E os Barabàn, afinal, são ou não bons? São óptimos. Ao nível dos La Ciapa Rusa. Excelentes executantes, partem de um profundíssimo trabalho de investigação e recolha de temas da Lombardia e do Piemonte, aos quais acrescentam a sofisticação de arranjos próximos da estética renascentista e pré-barroca. Impressionaram as polifonias vocais (“la Merla”, “la Brunetta”, um “Stornelli”, “Le pute egie”, entre outras) e as vocalizações a solo de Aurellio Citelli – sublimes em “Lena” e “La fia rubada”, este um dos temas mais belos do último álbum da banda, “Naquane” – que se desdobrou nos teclados e sanfona.
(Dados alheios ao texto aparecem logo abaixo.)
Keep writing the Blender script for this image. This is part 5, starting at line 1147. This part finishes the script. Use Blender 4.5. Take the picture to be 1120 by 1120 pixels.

Giuliano Grasso e Guido Montaldo brilharam respectivamente no violino e no “piffero”/flautas. Paolo e Diego Ronzio construíram o suporte harmónico e ambiental, em guitarra, gaita-de-foles, sopros e percussões várias.
Aptos manipuladores da veia humorística, os Barabàn souberam alternar a ortodoxia com o divertimento e a crítica, por vezes verrinosa – “Será que a mulher de Andreotti andava na vida?”, comentaram a propósito de “La Brunetta”, “agora vamos tocar em instrumentos tradicionais italianos e (referindo-se ao sintetizador DX-7) num instrumento tradicional do Japão”. Divertida e original, uma “conversa” a quatro ocarinas sobre fundo de realejo. Já em tempo de “encore”, os Barabán soltaram-se numa polka fulgurante que serviu para mostrar a técnica superlativa do violinista e uma deliciosa utilização de colheres, em percussão, por Guido Montaldi. Os Barabán foram, como se esperava, a grande revelação do festival. Os Chieftains foram de outra galáxia.
Uma palavra de apreço final para as duas principais entidades ligadas à organização do Festival: a MC-Mundo da Canção e o Pelouro de Animação da Cidade, da Câmara Municipal do Porto, que, à semelhança das duas bandas da noite, foram exemplares. A partir de agora, o Intercéltico tem o infinito à sua frente.